The Chronicle

of a ColdFusion Expatriate

First Octopress Post

March 7, 2013

I have migrated the clunky, dusty old Wordpress blog into Octopress, the spiffy, mostly-Ruby-powered, static blog site generator. While the primary impetus for this migration was the promise of editing all of my blog posts directly in Vim, it’s also pretty cool to have the whole site built on SASS and sitting in a Git repository on my laptop.

If you want to know more about why this is awesome and you should do it, too, read on.

There are a few reasons that Octopress is the correct choice for the hacker writer:

  1. Use your choice of editors (my primary reason for trying it out).
  2. Complete control over the layout and styles without wrangling complicated themes or PHP code or whatever else.
  3. Total version control; place your entire blog site, including the Octopress application code that generates it, into a VCS repository.
  4. This is a big one. Static sites have almost no security concerns. This blog is generated on my local machine and sync’d to my live server with rsync. You can’t hack it because it’s not an application.
  5. What could be faster than serving static files? All the dynamic aspects are Javascript plug-ins (Disqus for comments, Smarterer on the right side, sharing on social networks, etc.)

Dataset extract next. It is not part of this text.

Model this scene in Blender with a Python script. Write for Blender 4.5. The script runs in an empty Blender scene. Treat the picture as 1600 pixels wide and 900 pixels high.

It feels wonderful to be able to write a blog post with sane line wrapping and text formatting (in Markdown, of course) and then have that content translated to HTML and cross-referenced with the other pages of the site automatically. This approach puts content creation where it belongs (on the desktop), and presents the data in hypertext where it belongs (on the web).

Can’t remember when you wrote that article about XYZ? Just grep it.

In any case, this is a new experiment for me, so bear with the layout and styles of the site as I continue to hone them, which I’m sure I will do.